Dive Brief:
- To help cities grapple with the unexpectedly rapid influx of new micromobility services, Transportation for America has released a "playbook" with policy options around licensing, maintenance and equity, among other topics. The guide was produced with officials from 23 cities participating in the group’s Smart Cities Collaborative.
- Among other policy options, the playbook explores how cities can permit and license new micromobility options, including the right to deny and appeal.

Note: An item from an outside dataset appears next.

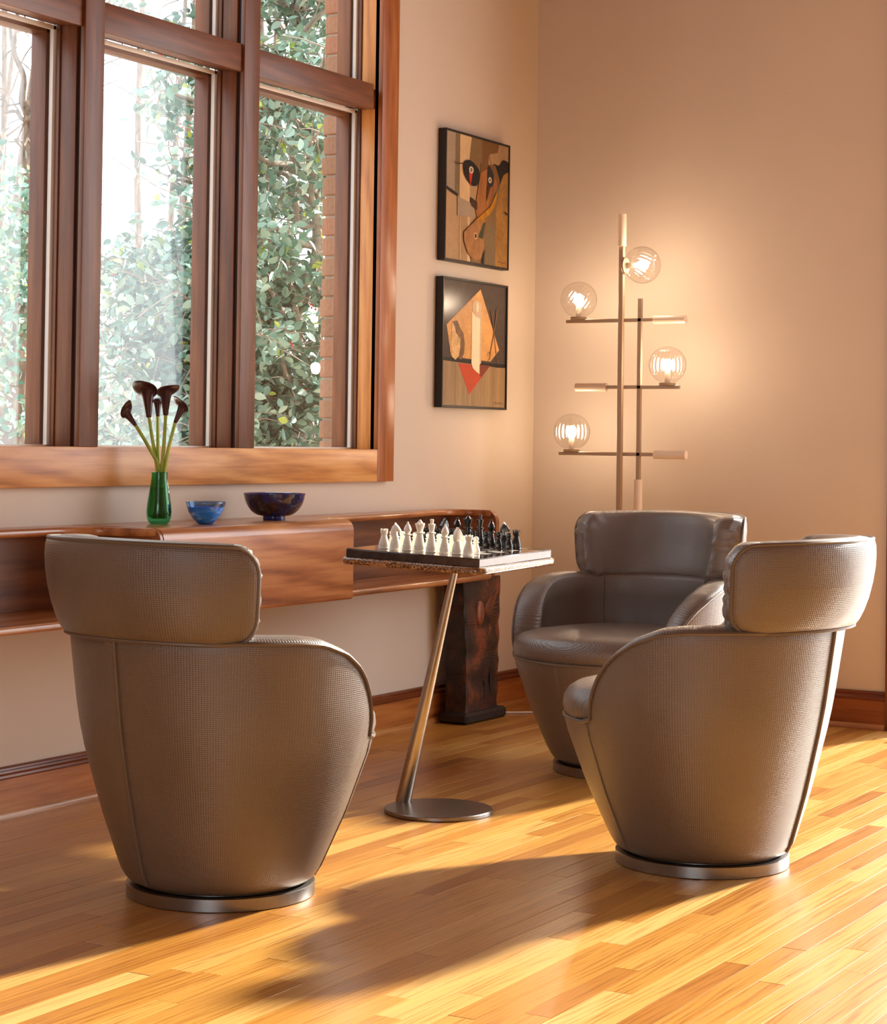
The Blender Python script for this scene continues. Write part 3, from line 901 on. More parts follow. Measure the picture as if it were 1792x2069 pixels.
def chess_piece(kind, color, i, j, label, group, rz=0, dx=0, dy=0):
    cx, cy = cell(i, j)
    root = bpy.data.objects.new('chess_' + kind, None); root.empty_display_size = .02; link(root)
    root.matrix_world = TM @ Matrix.Translation((cx + dx, cy + dy, .0005)) @ Matrix.Rotation(rz, 4, 'Z')
    tag(root, label, 'chess piece', group)
    link(bpy.data.objects.new('body', PM[kind, color]), root)
    if kind == 'knight': link(bpy.data.objects.new('horse_head', PM['head', color]), root)
    if kind == 'rook': link(bpy.data.objects.new('battlements', PM['battle', color]), root)
    if kind == 'queen': link(bpy.data.objects.new('crown_points', PM['crown', color]), root)
rc = random.Random(5)
ORDER = ['rook', 'knight', 'bishop', 'queen', 'king', 'bishop', 'knight', 'rook']
WHERE = {0: 'at the console end of', 1: 'second from the console end of', 2: 'third from the console end of', 3: 'with the pointed crown in', 4: 'with the knobbed top in', 5: 'third from the near corner of', 6: 'second from the near corner of', 7: 'at the near corner of'}
OPP = ['console-end rook', 'console-end knight', 'console-end bishop', 'queen', 'king', 'near-end bishop', 'near-end knight', 'near-end rook']
for i in range(8):
    for color, jb, jp, rz in (('white', 0, 1, 0), ('black', 7, 6, math.pi)):
        side = 'the %s back row' % color
        w = WHERE[i] if color == 'white' else WHERE[i].replace('near corner', 'lamp-side corner')
        chess_piece(ORDER[i], color, i, jb, '%s stone chess %s %s %s' % (color, ORDER[i], w, side), '%s chess pieces on the board' % color, (-1.4 if (color, i) in (('white', 1), ('black', 6)) else -.25 if (color, i) == ('white', 6) else rz + rc.uniform(-.5, .5)), rc.uniform(-.002, .002), rc.uniform(-.002, .002))
        opp = OPP[i] if color == 'white' else OPP[i].replace('near-end', 'lamp-side')
        chess_piece('pawn', color, i, jp, '%s stone chess pawn standing before the %s %s' % (color, color, opp), '%s chess pieces on the board' % color, rc.uniform(0, 3), rc.uniform(-.004, .004), rc.uniform(-.004, .004))

# ------------------------------------------------------------------ floating walnut console
con = thing('floating_console', 'long wall-hung walnut console with a raised centre cabinet and open shelves', 'console', (0, -2.4, 0.546))
def to_local(me): me.transform(Matrix.Translation((0, 2.4, -0.546))); return me
CZ0, CZ1 = .546, .803
BXW = .335
BY0, BY1 = -2.905, -1.90
def yprism(name, prof, y0, y1, mat, parent, bev=0):
    """profile in x-z extruded along y"""
    n = len(prof)
    V = [(x, y0, z) for x, z in prof] + [(x, y1, z) for x, z in prof]
    Fc = [tuple(range(n)), tuple(range(n, 2 * n))[::-1]] + [(i, n + i, n + (i + 1) % n, (i + 1) % n) for i in range(n)]
    me = mesh_py(name, V, Fc); bm = bmesh.new(); bm.from_mesh(me); bpy.data.meshes.remove(me)
    bmesh.ops.recalc_face_normals(bm, faces=bm.faces)
    return obj(name, to_local(bm_mesh(name, bm)), mat, parent, 40)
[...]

Notably, the guide recommends that cities should "require all companies to indemnify the city from legal liabilities" related to loss or damage to persons or property from using dockless options on public space.

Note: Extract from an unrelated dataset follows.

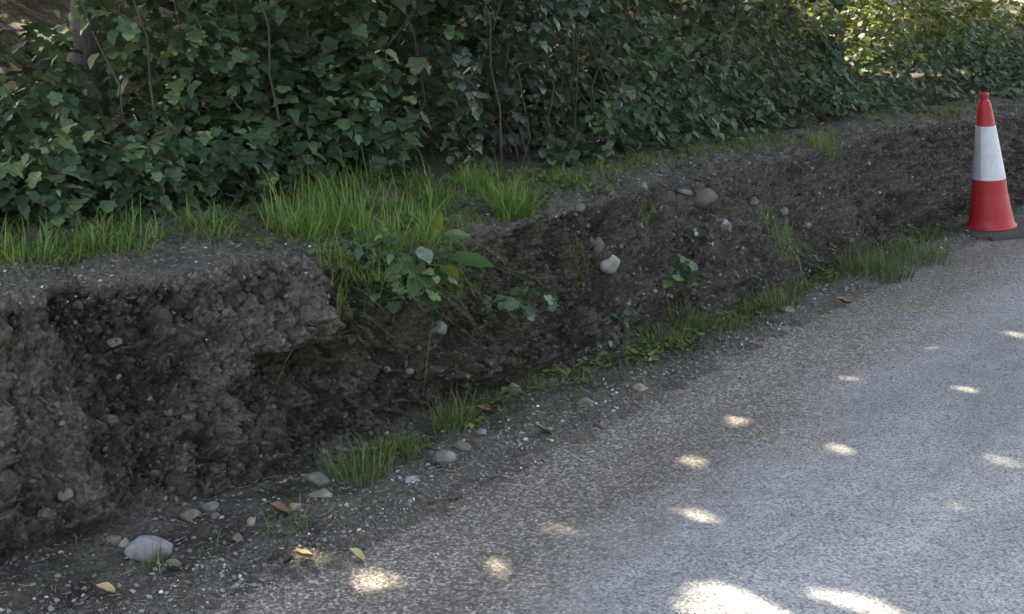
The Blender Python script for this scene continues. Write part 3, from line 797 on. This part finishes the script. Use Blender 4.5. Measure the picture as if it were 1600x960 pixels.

- "The rapid emergence of these new micromobility services has created new clean and convenient options for people to get around, and they certainly offer a wealth of potential benefits. But there’s still so much to learn,” Russ Brooks, Transportation for America’s Director of Smart Cities, said in a statement.
Dive Insight:
With dockless options expected to continue their ballooning expansion in 2019, especially with the backing of ride-share and automotive giants, policy problems will continue to arise. When companies like Bird and Lime dumped their vehicles on unsuspecting cities, the resulting friction resulted in penalties and reactionary policies in some cities, including temporary bans while cities tried to figure out what to do.
That tension has eased somewhat as cities have worked out orderly permitting processes that cap the number of vehicles and set geographic boundaries, but governments are often still playing catch-up with a technology that many hadn’t even imagined a year ago. With micromobility options gaining in popularity and cities recognizing how they can work alongside public transit options, it’s clear that long-term policy is necessary. That is especially true as cities seek to bring more mobility options to underserved neighborhoods, where companies may not be incentivized to put infrastructure.

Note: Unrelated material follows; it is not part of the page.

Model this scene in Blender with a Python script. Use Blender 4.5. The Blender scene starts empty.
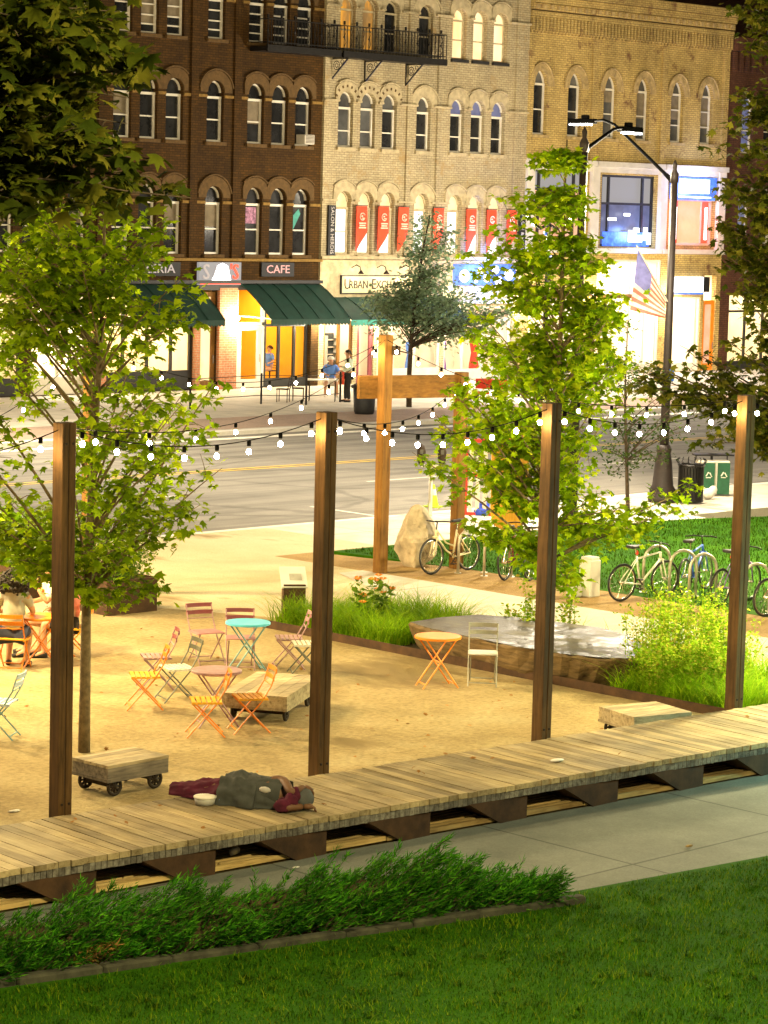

The policy guide also comes after some companies have tried to set their own standards. Last year, Bird CEO Travis VanderZanden unsuccessfully tried to get competitors to sign onto a "Save our Sidewalks" pledge, while Spin released its own "partnership promise" to work alongside cities. There’s a growing recognition that cities will be the birthplace for many future mobility policies; on a conference call last fall, Jump CEO Ryan Rzepecki said that companies are "seeing very clearly that cities have an important role in regulating the public space and they're going to be active in that."